What is asked: Each entry should be quoted word for word, including every mark of punctuation.

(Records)
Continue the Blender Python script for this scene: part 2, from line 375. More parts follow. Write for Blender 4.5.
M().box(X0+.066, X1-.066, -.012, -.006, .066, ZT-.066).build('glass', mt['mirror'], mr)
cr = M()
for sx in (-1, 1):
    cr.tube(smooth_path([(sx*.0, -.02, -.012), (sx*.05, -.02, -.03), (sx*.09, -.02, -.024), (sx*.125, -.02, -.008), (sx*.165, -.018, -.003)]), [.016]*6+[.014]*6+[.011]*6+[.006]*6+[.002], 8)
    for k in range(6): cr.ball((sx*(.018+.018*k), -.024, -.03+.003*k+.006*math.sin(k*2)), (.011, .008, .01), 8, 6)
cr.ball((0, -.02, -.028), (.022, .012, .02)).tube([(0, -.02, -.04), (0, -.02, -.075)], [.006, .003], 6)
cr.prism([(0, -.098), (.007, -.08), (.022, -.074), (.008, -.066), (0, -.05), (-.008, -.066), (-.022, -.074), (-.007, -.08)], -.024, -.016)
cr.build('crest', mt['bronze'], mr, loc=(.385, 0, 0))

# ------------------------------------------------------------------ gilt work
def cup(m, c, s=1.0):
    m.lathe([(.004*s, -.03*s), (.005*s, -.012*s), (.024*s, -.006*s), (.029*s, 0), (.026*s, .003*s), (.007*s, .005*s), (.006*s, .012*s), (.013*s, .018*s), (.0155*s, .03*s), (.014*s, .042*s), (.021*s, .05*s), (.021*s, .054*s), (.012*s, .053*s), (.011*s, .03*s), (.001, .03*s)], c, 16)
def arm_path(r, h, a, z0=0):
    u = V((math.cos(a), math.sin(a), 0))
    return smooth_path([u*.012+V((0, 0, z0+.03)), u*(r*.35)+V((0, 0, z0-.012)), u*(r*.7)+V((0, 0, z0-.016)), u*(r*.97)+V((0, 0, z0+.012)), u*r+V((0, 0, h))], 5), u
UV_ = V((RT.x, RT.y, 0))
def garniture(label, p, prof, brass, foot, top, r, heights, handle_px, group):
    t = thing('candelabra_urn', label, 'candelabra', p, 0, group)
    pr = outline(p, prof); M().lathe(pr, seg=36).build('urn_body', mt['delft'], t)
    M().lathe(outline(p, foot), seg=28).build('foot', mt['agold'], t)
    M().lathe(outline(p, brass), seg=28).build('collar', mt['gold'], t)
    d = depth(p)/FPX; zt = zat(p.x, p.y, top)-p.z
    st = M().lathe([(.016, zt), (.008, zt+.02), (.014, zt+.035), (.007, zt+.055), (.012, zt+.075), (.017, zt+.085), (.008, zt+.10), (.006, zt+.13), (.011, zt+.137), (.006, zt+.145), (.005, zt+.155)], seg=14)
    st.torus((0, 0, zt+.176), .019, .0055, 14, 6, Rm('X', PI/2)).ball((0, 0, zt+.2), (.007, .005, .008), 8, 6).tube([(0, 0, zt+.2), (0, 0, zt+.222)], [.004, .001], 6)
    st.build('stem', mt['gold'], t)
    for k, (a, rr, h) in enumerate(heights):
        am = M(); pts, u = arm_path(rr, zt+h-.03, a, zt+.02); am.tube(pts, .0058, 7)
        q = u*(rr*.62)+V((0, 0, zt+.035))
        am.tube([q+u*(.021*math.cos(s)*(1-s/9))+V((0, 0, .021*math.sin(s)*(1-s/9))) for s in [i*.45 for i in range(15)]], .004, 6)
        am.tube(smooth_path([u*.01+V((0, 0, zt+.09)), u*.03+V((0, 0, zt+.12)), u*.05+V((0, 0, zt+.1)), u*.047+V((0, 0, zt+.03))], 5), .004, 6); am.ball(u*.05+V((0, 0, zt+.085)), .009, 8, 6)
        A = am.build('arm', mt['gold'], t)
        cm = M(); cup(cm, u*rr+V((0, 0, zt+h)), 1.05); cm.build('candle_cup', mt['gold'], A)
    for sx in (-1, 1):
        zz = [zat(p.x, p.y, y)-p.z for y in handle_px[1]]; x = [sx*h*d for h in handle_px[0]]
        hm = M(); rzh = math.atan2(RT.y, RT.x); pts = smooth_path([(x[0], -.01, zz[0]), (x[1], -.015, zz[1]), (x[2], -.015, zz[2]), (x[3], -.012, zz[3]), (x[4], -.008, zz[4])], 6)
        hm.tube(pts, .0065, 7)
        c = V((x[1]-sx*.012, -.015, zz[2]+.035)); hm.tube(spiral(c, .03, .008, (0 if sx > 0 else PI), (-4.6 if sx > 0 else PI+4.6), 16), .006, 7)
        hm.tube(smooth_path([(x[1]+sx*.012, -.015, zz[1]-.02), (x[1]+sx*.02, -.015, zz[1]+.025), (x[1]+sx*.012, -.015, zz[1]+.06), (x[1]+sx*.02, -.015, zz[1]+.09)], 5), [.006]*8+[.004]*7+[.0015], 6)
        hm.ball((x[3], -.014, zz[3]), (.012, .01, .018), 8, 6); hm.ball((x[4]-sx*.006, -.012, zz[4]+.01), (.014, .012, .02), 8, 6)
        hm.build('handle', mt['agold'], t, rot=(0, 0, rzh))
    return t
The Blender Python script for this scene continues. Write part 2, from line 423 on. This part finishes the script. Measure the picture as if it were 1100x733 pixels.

Result of the task:
Continue the Blender Python script for this scene: part 2, from line 375. More parts follow. Write for Blender 4.5.
M().box(X0+.066, X1-.066, -.012, -.006, .066, ZT-.066).build('glass', mt['mirror'], mr)
cr = M()
for sx in (-1, 1):
    cr.tube(smooth_path([(sx*.0, -.02, -.012), (sx*.05, -.02, -.03), (sx*.09, -.02, -.024), (sx*.125, -.02, -.008), (sx*.165, -.018, -.003)]), [.016]*6+[.014]*6+[.011]*6+[.006]*6+[.002], 8)
    for k in range(6): cr.ball((sx*(.018+.018*k), -.024, -.03+.003*k+.006*math.sin(k*2)), (.011, .008, .01), 8, 6)
cr.ball((0, -.02, -.028), (.022, .012, .02)).tube([(0, -.02, -.04), (0, -.02, -.075)], [.006, .003], 6)
cr.prism([(0, -.098), (.007, -.08), (.022, -.074), (.008, -.066), (0, -.05), (-.008, -.066), (-.022, -.074), (-.007, -.08)], -.024, -.016)
cr.build('crest', mt['bronze'], mr, loc=(.385, 0, 0))

# ------------------------------------------------------------------ gilt work
def cup(m, c, s=1.0):
    m.lathe([(.004*s, -.03*s), (.005*s, -.012*s), (.024*s, -.006*s), (.029*s, 0), (.026*s, .003*s), (.007*s, .005*s), (.006*s, .012*s), (.013*s, .018*s), (.0155*s, .03*s), (.014*s, .042*s), (.021*s, .05*s), (.021*s, .054*s), (.012*s, .053*s), (.011*s, .03*s), (.001, .03*s)], c, 16)
def arm_path(r, h, a, z0=0):
    u = V((math.cos(a), math.sin(a), 0))
    return smooth_path([u*.012+V((0, 0, z0+.03)), u*(r*.35)+V((0, 0, z0-.012)), u*(r*.7)+V((0, 0, z0-.016)), u*(r*.97)+V((0, 0, z0+.012)), u*r+V((0, 0, h))], 5), u
UV_ = V((RT.x, RT.y, 0))
def garniture(label, p, prof, brass, foot, top, r, heights, handle_px, group):
    t = thing('candelabra_urn', label, 'candelabra', p, 0, group)
    pr = outline(p, prof); M().lathe(pr, seg=36).build('urn_body', mt['delft'], t)
    M().lathe(outline(p, foot), seg=28).build('foot', mt['agold'], t)
    M().lathe(outline(p, brass), seg=28).build('collar', mt['gold'], t)
    d = depth(p)/FPX; zt = zat(p.x, p.y, top)-p.z
    st = M().lathe([(.016, zt), (.008, zt+.02), (.014, zt+.035), (.007, zt+.055), (.012, zt+.075), (.017, zt+.085), (.008, zt+.10), (.006, zt+.13), (.011, zt+.137), (.006, zt+.145), (.005, zt+.155)], seg=14)
    st.torus((0, 0, zt+.176), .019, .0055, 14, 6, Rm('X', PI/2)).ball((0, 0, zt+.2), (.007, .005, .008), 8, 6).tube([(0, 0, zt+.2), (0, 0, zt+.222)], [.004, .001], 6)
    st.build('stem', mt['gold'], t)
    for k, (a, rr, h) in enumerate(heights):
        am = M(); pts, u = arm_path(rr, zt+h-.03, a, zt+.02); am.tube(pts, .0058, 7)
        q = u*(rr*.62)+V((0, 0, zt+.035))
        am.tube([q+u*(.021*math.cos(s)*(1-s/9))+V((0, 0, .021*math.sin(s)*(1-s/9))) for s in [i*.45 for i in range(15)]], .004, 6)
        am.tube(smooth_path([u*.01+V((0, 0, zt+.09)), u*.03+V((0, 0, zt+.12)), u*.05+V((0, 0, zt+.1)), u*.047+V((0, 0, zt+.03))], 5), .004, 6); am.ball(u*.05+V((0, 0, zt+.085)), .009, 8, 6)
        A = am.build('arm', mt['gold'], t)
        cm = M(); cup(cm, u*rr+V((0, 0, zt+h)), 1.05); cm.build('candle_cup', mt['gold'], A)
    for sx in (-1, 1):
        zz = [zat(p.x, p.y, y)-p.z for y in handle_px[1]]; x = [sx*h*d for h in handle_px[0]]
        hm = M(); rzh = math.atan2(RT.y, RT.x); pts = smooth_path([(x[0], -.01, zz[0]), (x[1], -.015, zz[1]), (x[2], -.015, zz[2]), (x[3], -.012, zz[3]), (x[4], -.008, zz[4])], 6)
        hm.tube(pts, .0065, 7)
        c = V((x[1]-sx*.012, -.015, zz[2]+.035)); hm.tube(spiral(c, .03, .008, (0 if sx > 0 else PI), (-4.6 if sx > 0 else PI+4.6), 16), .006, 7)
        hm.tube(smooth_path([(x[1]+sx*.012, -.015, zz[1]-.02), (x[1]+sx*.02, -.015, zz[1]+.025), (x[1]+sx*.012, -.015, zz[1]+.06), (x[1]+sx*.02, -.015, zz[1]+.09)], 5), [.006]*8+[.004]*7+[.0015], 6)
        hm.ball((x[3], -.014, zz[3]), (.012, .01, .018), 8, 6); hm.ball((x[4]-sx*.006, -.012, zz[4]+.01), (.014, .012, .02), 8, 6)
        hm.build('handle', mt['agold'], t, rot=(0, 0, rzh))
    return t
The Blender Python script for this scene continues. Write part 2, from line 423 on. This part finishes the script. Measure the picture as if it were 1100x733 pixels.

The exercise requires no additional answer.